* begin RECORD SET *

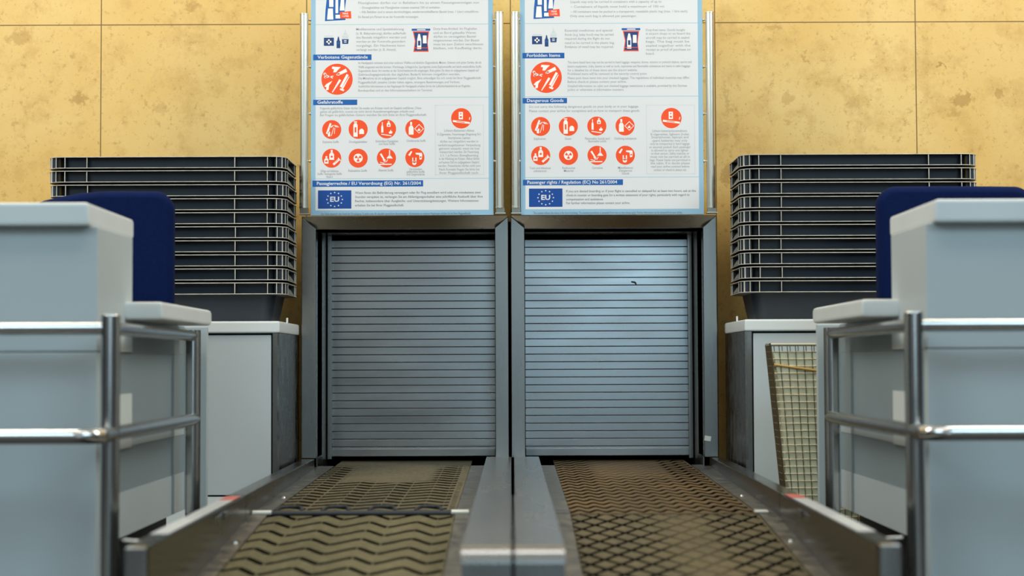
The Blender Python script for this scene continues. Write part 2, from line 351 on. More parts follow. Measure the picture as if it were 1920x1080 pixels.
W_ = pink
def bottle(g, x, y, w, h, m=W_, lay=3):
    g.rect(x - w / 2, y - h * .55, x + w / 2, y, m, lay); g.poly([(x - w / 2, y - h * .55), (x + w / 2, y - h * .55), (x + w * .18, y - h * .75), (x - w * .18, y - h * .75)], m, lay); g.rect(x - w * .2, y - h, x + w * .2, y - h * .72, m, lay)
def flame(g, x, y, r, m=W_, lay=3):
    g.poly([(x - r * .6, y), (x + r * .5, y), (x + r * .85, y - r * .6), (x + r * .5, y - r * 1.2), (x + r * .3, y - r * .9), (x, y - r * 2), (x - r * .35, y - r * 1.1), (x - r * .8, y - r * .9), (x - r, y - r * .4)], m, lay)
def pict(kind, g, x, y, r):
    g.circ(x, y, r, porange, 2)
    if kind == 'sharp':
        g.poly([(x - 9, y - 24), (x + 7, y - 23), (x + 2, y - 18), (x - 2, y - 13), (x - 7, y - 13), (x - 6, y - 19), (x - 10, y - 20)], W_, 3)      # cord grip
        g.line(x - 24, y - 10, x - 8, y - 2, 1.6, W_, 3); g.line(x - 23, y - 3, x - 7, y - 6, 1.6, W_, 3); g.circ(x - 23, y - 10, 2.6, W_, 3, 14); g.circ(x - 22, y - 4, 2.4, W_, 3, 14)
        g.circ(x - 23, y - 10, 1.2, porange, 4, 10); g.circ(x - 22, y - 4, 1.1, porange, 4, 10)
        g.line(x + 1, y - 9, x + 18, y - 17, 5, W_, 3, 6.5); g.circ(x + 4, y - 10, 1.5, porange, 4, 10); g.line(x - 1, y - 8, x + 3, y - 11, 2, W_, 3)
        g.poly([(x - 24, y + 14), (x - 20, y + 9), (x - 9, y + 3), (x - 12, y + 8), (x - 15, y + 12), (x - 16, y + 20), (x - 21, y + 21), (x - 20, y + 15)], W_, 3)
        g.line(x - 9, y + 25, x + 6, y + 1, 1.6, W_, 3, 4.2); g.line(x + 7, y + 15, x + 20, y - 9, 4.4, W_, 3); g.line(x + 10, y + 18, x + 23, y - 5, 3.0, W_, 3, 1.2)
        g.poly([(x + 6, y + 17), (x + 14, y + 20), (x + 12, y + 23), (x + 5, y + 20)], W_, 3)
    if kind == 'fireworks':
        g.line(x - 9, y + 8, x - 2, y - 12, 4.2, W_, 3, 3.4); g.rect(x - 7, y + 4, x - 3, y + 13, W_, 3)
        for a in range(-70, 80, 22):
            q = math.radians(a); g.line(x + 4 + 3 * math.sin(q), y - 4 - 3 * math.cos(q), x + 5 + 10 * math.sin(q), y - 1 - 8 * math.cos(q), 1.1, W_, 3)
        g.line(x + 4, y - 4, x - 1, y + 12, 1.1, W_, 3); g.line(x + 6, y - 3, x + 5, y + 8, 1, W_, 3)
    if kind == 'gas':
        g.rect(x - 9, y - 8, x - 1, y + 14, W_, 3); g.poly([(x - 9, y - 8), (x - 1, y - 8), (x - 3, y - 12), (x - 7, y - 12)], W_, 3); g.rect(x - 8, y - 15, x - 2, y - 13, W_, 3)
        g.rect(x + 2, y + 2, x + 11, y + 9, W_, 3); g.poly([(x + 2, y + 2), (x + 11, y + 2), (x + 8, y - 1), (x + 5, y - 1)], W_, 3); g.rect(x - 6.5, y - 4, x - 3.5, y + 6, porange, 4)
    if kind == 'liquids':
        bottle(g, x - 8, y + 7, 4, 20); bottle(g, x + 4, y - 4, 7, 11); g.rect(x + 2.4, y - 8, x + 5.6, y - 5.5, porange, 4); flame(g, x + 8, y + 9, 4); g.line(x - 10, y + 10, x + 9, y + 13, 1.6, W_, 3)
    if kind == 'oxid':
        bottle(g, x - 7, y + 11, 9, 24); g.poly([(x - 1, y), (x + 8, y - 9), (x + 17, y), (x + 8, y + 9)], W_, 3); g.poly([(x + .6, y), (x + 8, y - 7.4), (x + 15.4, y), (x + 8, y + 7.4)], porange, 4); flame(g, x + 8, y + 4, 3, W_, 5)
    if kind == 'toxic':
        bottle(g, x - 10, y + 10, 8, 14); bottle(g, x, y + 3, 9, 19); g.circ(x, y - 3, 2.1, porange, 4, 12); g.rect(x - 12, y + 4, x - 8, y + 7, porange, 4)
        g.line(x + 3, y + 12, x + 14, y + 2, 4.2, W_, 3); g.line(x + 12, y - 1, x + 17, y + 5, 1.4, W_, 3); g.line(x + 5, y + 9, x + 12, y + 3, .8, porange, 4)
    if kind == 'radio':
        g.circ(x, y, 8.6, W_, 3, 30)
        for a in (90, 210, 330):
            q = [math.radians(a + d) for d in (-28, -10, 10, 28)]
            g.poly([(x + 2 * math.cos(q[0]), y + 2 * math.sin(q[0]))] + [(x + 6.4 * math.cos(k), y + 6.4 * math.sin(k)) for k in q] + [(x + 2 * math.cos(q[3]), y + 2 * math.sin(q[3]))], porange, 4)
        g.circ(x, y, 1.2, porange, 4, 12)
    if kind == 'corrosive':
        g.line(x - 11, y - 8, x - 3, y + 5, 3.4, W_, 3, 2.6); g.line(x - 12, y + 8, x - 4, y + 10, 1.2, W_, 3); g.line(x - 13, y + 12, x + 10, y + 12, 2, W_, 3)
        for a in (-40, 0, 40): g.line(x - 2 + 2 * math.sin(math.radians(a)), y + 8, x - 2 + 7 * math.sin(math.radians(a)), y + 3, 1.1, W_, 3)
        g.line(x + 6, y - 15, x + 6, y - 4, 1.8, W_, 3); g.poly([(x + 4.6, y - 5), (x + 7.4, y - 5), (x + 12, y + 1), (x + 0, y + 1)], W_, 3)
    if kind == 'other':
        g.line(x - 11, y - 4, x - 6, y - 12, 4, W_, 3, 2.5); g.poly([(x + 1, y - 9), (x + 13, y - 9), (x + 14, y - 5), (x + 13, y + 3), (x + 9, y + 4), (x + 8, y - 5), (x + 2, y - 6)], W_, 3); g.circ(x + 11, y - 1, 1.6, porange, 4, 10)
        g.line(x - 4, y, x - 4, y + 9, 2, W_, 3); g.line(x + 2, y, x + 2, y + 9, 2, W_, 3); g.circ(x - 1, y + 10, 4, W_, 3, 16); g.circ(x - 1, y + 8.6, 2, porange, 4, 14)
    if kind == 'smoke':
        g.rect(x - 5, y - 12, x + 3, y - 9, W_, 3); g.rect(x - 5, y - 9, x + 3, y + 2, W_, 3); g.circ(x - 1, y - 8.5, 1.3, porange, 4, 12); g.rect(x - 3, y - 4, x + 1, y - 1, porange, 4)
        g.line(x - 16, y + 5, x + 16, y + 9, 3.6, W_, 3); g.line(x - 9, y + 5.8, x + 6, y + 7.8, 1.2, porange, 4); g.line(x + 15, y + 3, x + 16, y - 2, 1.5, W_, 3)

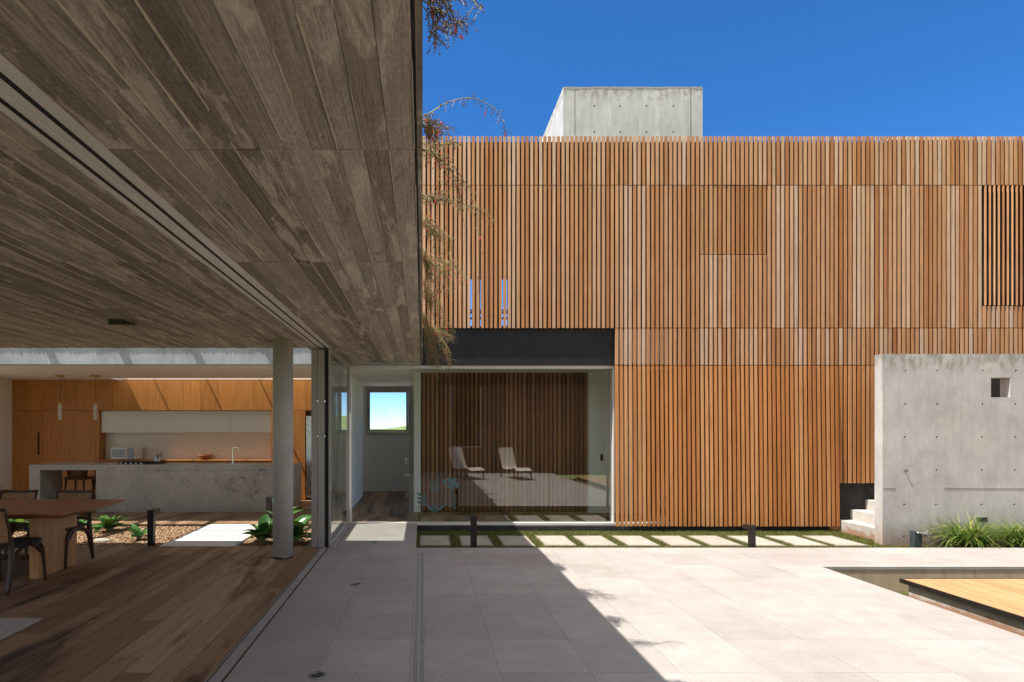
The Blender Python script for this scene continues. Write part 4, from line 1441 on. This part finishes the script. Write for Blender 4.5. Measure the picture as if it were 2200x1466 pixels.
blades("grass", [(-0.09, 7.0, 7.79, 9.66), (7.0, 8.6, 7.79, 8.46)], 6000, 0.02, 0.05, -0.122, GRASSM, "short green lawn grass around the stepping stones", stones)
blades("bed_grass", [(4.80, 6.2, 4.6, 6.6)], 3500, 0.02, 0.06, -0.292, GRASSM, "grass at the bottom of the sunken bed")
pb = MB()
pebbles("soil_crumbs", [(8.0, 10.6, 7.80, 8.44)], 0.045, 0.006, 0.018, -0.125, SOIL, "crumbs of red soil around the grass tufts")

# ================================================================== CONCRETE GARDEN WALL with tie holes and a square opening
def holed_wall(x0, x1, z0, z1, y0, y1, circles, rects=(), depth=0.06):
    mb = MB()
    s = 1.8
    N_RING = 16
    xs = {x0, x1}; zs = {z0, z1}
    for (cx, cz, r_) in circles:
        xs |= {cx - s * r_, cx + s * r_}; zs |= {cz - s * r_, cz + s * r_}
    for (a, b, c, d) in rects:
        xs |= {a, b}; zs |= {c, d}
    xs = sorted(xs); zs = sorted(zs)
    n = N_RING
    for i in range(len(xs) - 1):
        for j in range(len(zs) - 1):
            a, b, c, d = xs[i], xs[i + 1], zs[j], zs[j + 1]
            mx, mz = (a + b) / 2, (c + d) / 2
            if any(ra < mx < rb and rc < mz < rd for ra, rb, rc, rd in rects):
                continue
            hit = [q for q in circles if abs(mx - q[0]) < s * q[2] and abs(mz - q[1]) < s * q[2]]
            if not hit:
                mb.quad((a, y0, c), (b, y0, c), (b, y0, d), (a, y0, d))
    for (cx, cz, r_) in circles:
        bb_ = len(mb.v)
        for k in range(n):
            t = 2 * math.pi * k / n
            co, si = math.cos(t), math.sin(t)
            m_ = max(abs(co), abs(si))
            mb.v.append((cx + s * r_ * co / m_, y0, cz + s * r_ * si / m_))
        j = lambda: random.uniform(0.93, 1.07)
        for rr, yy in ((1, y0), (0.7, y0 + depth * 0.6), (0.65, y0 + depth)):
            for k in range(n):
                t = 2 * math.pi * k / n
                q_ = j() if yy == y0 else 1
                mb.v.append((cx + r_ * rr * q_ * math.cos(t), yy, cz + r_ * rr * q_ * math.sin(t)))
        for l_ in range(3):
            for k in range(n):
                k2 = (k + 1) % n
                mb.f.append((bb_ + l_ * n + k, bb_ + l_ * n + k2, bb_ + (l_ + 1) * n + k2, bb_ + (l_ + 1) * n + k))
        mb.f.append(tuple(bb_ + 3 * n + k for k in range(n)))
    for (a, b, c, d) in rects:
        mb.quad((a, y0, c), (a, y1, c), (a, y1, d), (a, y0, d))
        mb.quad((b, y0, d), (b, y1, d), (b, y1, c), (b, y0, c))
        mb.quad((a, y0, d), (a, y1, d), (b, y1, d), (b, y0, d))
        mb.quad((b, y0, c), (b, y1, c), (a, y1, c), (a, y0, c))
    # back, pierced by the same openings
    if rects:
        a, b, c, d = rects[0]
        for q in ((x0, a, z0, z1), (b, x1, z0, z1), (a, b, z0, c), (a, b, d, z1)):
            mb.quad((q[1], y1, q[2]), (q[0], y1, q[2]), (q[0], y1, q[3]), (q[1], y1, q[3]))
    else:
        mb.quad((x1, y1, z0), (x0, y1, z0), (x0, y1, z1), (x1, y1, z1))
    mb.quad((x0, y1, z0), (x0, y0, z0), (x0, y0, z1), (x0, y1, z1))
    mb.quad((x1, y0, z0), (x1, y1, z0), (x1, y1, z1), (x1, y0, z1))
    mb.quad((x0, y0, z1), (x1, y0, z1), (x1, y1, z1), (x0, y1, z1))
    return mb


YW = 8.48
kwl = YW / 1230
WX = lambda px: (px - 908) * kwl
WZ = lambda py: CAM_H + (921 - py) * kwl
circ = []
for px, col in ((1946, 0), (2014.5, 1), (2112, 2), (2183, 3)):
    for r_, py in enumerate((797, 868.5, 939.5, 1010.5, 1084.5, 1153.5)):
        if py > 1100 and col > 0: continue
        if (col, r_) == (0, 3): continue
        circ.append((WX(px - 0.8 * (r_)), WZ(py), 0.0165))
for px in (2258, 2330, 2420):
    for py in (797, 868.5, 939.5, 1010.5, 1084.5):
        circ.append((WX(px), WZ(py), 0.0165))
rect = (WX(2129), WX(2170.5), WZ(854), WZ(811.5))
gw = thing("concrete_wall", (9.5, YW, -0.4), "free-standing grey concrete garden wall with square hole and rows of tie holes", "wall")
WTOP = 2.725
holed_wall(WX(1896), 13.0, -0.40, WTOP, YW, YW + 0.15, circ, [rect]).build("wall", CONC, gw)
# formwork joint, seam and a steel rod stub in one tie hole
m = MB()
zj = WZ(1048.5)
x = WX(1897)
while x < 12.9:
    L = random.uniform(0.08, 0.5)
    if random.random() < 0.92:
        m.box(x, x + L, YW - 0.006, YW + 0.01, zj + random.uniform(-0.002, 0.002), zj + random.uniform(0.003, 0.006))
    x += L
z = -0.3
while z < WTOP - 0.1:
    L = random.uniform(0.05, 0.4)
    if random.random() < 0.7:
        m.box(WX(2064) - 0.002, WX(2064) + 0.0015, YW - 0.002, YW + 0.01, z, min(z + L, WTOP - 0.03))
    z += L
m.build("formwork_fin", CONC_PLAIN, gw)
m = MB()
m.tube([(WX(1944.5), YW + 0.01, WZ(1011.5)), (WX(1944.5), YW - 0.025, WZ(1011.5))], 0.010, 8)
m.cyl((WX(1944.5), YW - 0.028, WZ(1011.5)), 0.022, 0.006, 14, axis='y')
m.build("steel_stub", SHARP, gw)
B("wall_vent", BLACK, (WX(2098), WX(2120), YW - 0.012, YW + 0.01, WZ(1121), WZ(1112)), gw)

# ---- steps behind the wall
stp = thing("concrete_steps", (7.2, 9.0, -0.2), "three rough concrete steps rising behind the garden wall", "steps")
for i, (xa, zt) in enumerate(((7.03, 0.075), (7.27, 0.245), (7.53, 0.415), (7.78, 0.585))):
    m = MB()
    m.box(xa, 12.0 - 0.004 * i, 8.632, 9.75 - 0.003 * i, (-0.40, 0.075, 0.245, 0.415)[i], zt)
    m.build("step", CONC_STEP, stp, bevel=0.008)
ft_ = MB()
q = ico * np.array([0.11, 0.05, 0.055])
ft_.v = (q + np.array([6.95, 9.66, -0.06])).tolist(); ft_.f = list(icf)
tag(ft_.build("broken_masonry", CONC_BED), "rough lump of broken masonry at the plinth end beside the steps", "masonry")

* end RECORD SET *

◆ **SET EXERCISE**:
Taking the material above, extract exactly and only the lines from the line with "were 2200x1466 pixels." to the line with "of red soil", inclusive of both.

◆ **ANSWER TO THIS EXERCISE**:
The Blender Python script for this scene continues. Write part 4, from line 1441 on. This part finishes the script. Write for Blender 4.5. Measure the picture as if it were 2200x1466 pixels.
blades("grass", [(-0.09, 7.0, 7.79, 9.66), (7.0, 8.6, 7.79, 8.46)], 6000, 0.02, 0.05, -0.122, GRASSM, "short green lawn grass around the stepping stones", stones)
blades("bed_grass", [(4.80, 6.2, 4.6, 6.6)], 3500, 0.02, 0.06, -0.292, GRASSM, "grass at the bottom of the sunken bed")
pb = MB()
pebbles("soil_crumbs", [(8.0, 10.6, 7.80, 8.44)], 0.045, 0.006, 0.018, -0.125, SOIL, "crumbs of red soil around the grass tufts")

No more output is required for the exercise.